Now a filing by Weiss suggests Shapley and Ziegler may be under federal investigation themselves for making their disclosures, as Werfel keeps changing the goalposts. 

It is all part of an ongoing pattern of retaliation by their senior leadership against the pair, who also are under aggressive attack from Hunter’s pricey lawyers. 

Werfel makes supportive noises, but when the rubber hits the road and he has two whistleblowers being attacked and intimidated, he does nothing.

Both Shapley and Ziegler have asked him for a meeting to discuss their concerns.

But he ignores them. 

Sen. Chuck Grassley (R-Iowa), the congressional champion of whistleblowers, asked Werfel to meet Shapley and Ziegler a year ago and reiterated that request this month, yet they are still ­waiting. 

“I wholeheartedly agree with your sentiment that we must be supportive of whistleblowers,” Werfel wrote in a letter to Grassley.

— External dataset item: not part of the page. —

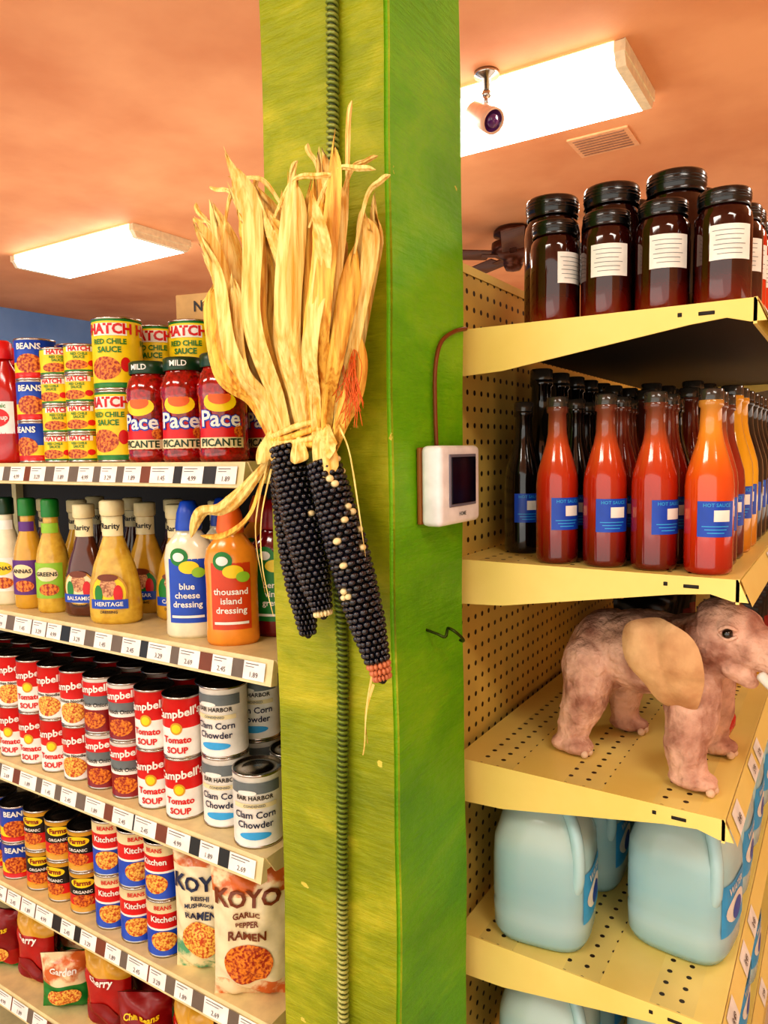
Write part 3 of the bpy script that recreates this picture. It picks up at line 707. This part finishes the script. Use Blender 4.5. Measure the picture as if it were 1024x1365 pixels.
for i,(z,xf) in enumerate([(1.669,-.097),(1.34,-.108),(1.04,-.117),(.765,-.117),(.485,-.117)]):
    b=MB()
    lay=[(XP+.014,XP+.05,shelfR),(XP+.05,XP+.105,perf),(XP+.105,XP+.18,shelfR),(XP+.18,XP+.232,perf),(XP+.232,xf-.085,shelfR),(xf-.085,xf-.03,perf),(xf-.03,xf,shelfR)]
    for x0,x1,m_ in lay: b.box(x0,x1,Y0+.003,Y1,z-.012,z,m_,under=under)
    b.box(xf-.002,xf+.002,Y0,Y1,z-.03,z+.0005,shelfR)
    yy=Y0+.03
    b.add([(xf+.003,Y0+.003,z-.001),(xf+.003,Y1,z-.001),(xf+.016,Y1,z-.032),(xf+.016,Y0+.003,z-.032)],[(0,3,2,1)],shelfR,False)
    while yy<2.2:
        w=.05
        if random.random()<.6:
            b.add([(xf+.0055,yy,z-.004),(xf+.0055,yy+w,z-.004),(xf+.0165,yy+w,z-.030),(xf+.0165,yy,z-.030)],[(0,3,2,1)],tagw,False)
            b.textf(random.choice(['5.99','8.49','3.29']),lambda a,c:(xf+.0132-c*.45,yy+w/2+a,z-.019+c),.012,tagt,.01)
        yy+=random.choice([.07,.1,.13])
    for ys in (Y0,2.165):
        p=[(XP+.014,z),(xf,z),(xf+.004,z-.008),(xf+.012,z-.027),(xf-.005,z-.027),(xf-.03,z-.02),(xf-.07,z-.024),(XP+.09,z-.062),(XP+.014,z-.066)]
        n=len(p); vs=[(x,ys,zz) for x,zz in p]+[(x,ys+.003,zz) for x,zz in p]
        b.add(vs,[tuple(range(n)),tuple(range(n,2*n))[::-1]]+[(k,k+n,(k+1)%n+n,(k+1)%n) for k in range(n)],shelfR,False)
        b.rbox(xf-.052,ys-.0002,z-.0125,.018,.0012,.0045,.0005,slot,None,1); b.rbox(xf-.082,ys-.0002,z-.0115,.005,.0012,.005,.0005,slot,None,1)
    GP(b.obj('shelf_%d'%(i+1)),G2,g2)

def jar(name,r,h,liq,lab=True):
    b=MB()
    b.lathe([(0,.002),(r*.9,0),(r,.005),(r,h*.74),(r*.96,h*.8),(r*.84,h*.845),(r*.84,h*.86)],liq,28)
    b.lathe([(r*.88,h*.855),(r*.93,h*.86),(r*.93,h*.865),(r*.90,h*.88),(r*.93,h*.895),(r*.93,h*.985),(r*.89,h),(0,h)],LIDBLK,28)
    for k in range(3): b.lathe([(r*.93,h*(.91+.022*k)),(r*.95,h*(.916+.022*k)),(r*.93,h*(.922+.022*k))],LIDBLK,28)
    if lab:
        b.patch(r,0,r*1.5,h*.52,h*.30,WHITE,off=.0008)
        for k in range(6): b.patch(r,-.1+.05*(k%2),r*(1.1-.12*(k%3)),h*(.62-.04*k),h*.005,GREY,off=.0012)
    return b.mesh(name)
JS=jar('honey_jar',.0325,.136,GLASSAM); JL=jar('honey_jar',.041,.195,GLASSAM); JR=jar('jam_jar',.03,.15,GLASSRED)
z=1.669
for x,m_,r_ in ((-.352,JS,70),(-.281,JS,24),(-.210,JS,28),(-.139,JS,24)): put(m_,'honey_jar',x,.998,z,r_)
for x in (-.385,-.298,-.211): put(JL,'honey_jar',x,1.082,z,120)
put(JS,'honey_jar',-.135,1.075,z,30)
for j in range(3):
    for x in (-.298,-.211): put(JL,'honey_jar',x,1.172+.09*j,z,random.uniform(0,120))
for j in range(8): put(JR,'jam_jar',-.135,1.15+.067*j,z,40)
for j in range(7):
    for x in (-.30,-.22): put(JS,'honey_jar',x,1.46+.08*j,z,30)
def sauce(mm,lab=BLUE,cap=BLACK):
    b=MB()
    prof=[(0,.002),(.025,0),(.0285,.004),(.029,.01),(.029,.11),(.0275,.125),(.022,.145),(.016,.165),(.0133,.18),(.0125,.207),(.0148,.209),(.0148,.216),(.013,.218)]
    b.lathe(prof,mm,30); b.lathe([(.0138,.214),(.0145,.216),(.0145,.229),(.0125,.2305),(0,.2305)],cap,20)
    b.patch(.029,0,.046,.070,.044,lab,off=.0007); b.patch(.029,.2,.020,.074,.014,WHITE,off=.0012); b.text('HOT SAUCE',.029,0,.087,.006,LBLUE,off=.0014)
    for k in range(3): b.patch(.029,-.05,.032-.006*k,.061-.004*k,.0012,LBLUE,off=.0012)
    return b.mesh('sauce_bottle')
capm=mat('bottle_cap_smoke',(60,55,48),.2,coat=.5)
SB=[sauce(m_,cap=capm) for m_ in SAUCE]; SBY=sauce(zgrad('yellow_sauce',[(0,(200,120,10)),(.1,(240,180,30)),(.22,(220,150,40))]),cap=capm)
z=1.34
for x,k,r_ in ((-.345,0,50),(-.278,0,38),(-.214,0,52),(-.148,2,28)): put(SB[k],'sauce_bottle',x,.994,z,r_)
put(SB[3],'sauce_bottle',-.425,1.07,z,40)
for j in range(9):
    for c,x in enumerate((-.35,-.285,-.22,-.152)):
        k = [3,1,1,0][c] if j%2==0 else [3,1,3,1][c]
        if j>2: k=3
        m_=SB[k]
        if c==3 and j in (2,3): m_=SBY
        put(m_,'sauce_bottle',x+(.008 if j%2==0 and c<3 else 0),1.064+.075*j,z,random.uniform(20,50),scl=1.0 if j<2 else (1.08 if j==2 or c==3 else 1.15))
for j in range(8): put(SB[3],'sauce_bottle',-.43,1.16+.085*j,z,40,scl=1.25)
# water jugs
jugm=mat('jug_plastic',(200,232,232),.25,spec=.5,noise=((180,218,224),7,.35,.65),sss=.3,trans=.1)
n_=[3.6]*9+[2.6,2.2,2,2]
def jug():
    b=MB(); prof=[(0,.004),(.055,.0),(.066,.004),(.072,.016),(.0735,.05),(.0720,.057),(.0735,.064),(.0735,.12),(.072,.15),(.064,.18),(.046,.206),(.024,.222),(.018,.232)]
    b.lathe(prof,zgrad('jug_plastic_water',[(0,(158,206,218)),(.04,(194,226,228)),(.09,(176,218,224)),(.14,(186,224,226)),(.165,(208,232,226)),(.23,(216,236,228))],rough=.2,coat=.3,sss=.25,trans=.22),48,n=n_)
    b.lathe([(.021,.228),(.0215,.23),(.0215,.245),(.019,.248),(0,.248)],mat('jug_cap_blue',(30,90,200),.3),24)
    M=Matrix.Rotation(math.radians(45),4,'Z')
    b.tube(catmull([(0,-.03,.212),(0,-.052,.208),(0,-.072,.188),(0,-.083,.155),(0,-.083,.115),(0,-.076,.095)],6),.009,jugm,12,M=M)
    k=lambda t:.0735*(abs(math.cos(t))**3.6+abs(math.sin(t))**3.6)**(-1/3.6)
    b.patch(k,1.45,.085,.085,.075,LBLUE,off=.001); b.patch(k,1.45,.07,.08,.04,WHITE,'oval',off=.0016); b.patch(k,1.5,.04,.075,.03,BLUE,'oval',off=.002); b.text('WATER',k,1.42,.11,.016,WHITE,off=.002)
    return b.mesh('water_jug')
JG=jug()
z=.765
for (x,y,r_) in ((-.376,1.04,8),(-.19,1.125,-6),(-.372,1.215,4),(-.19,1.295,0),(-.372,1.385,0),(-.19,1.465,0),(-.372,1.555,0),(-.19,1.64,0),(-.372,1.73,0),(-.19,1.82,0)): put(JG,'water_jug',x,y,z,r_)
z=.485
for (x,y,r_) in ((-.37,1.045,8),(-.19,1.13,-6),(-.372,1.22,4),(-.19,1.31,0),(-.372,1.39,0),(-.19,1.49,0),(-.372,1.57,0)): put(JG,'water_jug',x,y,z,r_)

# ------------------------------------------------------------------ plush elephant
plush=mat('elephant_plush',(230,184,160),.85,noise=((156,104,84),26,.3,.6),bump=(60,1,.009))
earm=mat('elephant_ear_plush',(236,192,142),.85,noise=((190,138,94),20,.3,.7),bump=(60,.6,.005))
padm=mat('elephant_toe',(235,200,170),.7); eyem=mat('elephant_eye',(18,10,8),.08,coat=1)
b=MB()
def limb(P_,n=7):
    for (p,r),(q,s) in zip(P_,P_[1:]):
        p=Vector(p);q=Vector(q)
        for k in range(n+1):
            t=k/n; rr=r+(s-r)*t if not isinstance(r,tuple) else tuple(r[i]+(s[i]-r[i])*t for i in range(3))
            b.ball(p+(q-p)*t,rr,plush,2)
SZ=1.04
yaw=Matrix.Rotation(math.radians(-13),4,'Z')
b.ball((-.243,1.108,1.197),(.098,.066,.062),plush,3,yaw)
b.ball((-.305,1.122,1.190),(.056,.062,.062),plush,3,yaw)
b.ball((-.19,1.10,1.203),(.05,.060,.058),plush,3,yaw)
limb([((-.322,1.085,1.175),.044),((-.326,1.072,1.125),.034),((-.338,1.068,1.088),.0265),((-.345,1.066,1.062),.0235)])
limb([((-.35,1.060,1.053),(.026,.0235,.0125)),((-.334,1.056,1.053),(.027,.0245,.0125))],2)
limb([((-.30,1.16,1.17),.042),((-.295,1.18,1.12),.032),((-.298,1.19,1.08),.024),((-.296,1.19,1.06),.022)])
limb([((-.296,1.19,1.053),(.027,.024,.0125)),((-.285,1.188,1.053),(.026,.0235,.0125))],2)
limb([((-.175,1.065,1.17),.042),((-.172,1.048,1.125),.035),((-.178,1.036,1.09),.0285),((-.172,1.03,1.062),.025)])
limb([((-.172,1.026,1.053),(.027,.0255,.0125)),((-.158,1.021,1.053),(.027,.025,.0125))],2)
limb([((-.165,1.14,1.17),.038),((-.158,1.155,1.12),.030),((-.162,1.163,1.085),.025),((-.162,1.165,1.06),.0225)])
limb([((-.162,1.163,1.053),(.025,.0235,.0125)),((-.15,1.16,1.053),(.025,.0235,.0125))],2)
hx=-.018
limb([((-.165,1.09,1.215),.052),((-.125+hx,1.065,1.238),.046)],4)
b.ball((-.112+hx,1.058,1.250),(.046,.042,.042),plush,3)
b.ball((-.120+hx,1.060,1.270),(.034,.036,.028),plush,3)
b.ball((-.082+hx,1.05,1.238),(.036,.034,.032),plush,3)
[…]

But he still cowers in his ivory castle and uses weaselly words to describe them, not as whistleblowers, but as “two employees [who] claimed whistleblower status.” 

It is worm-like behavior not to defend your people and at least meet with them. 

“We appreciate Commissioner Werfel’s words on paper and in the hearing before the Senate Finance Committee about support for whistleblowers,” Shapley and Ziegler told me in a joint statement.

“But those words don’t match what’s really happening at the IRS.” 

“They have had multiple opportunities to stand beside us, but instead they stand in the corner letting misstatements go unanswered.” 

“The fact that we still haven’t heard from the commissioner more than a year after we asked for a meeting and a week after Senator Grassley personally asked him to meet with us to hear our story, says everything you need to know about the mentality of the agency toward employees with actual names who followed the letter of the law to make protected whistleblower disclosures.” 

“The failure to acknowledge that simple truth should be very disturbing to the public and to Congress.” 

Every American should be disturbed by the mistreatment of these two honorable public servants who are being victimized for standing up for equal justice for all.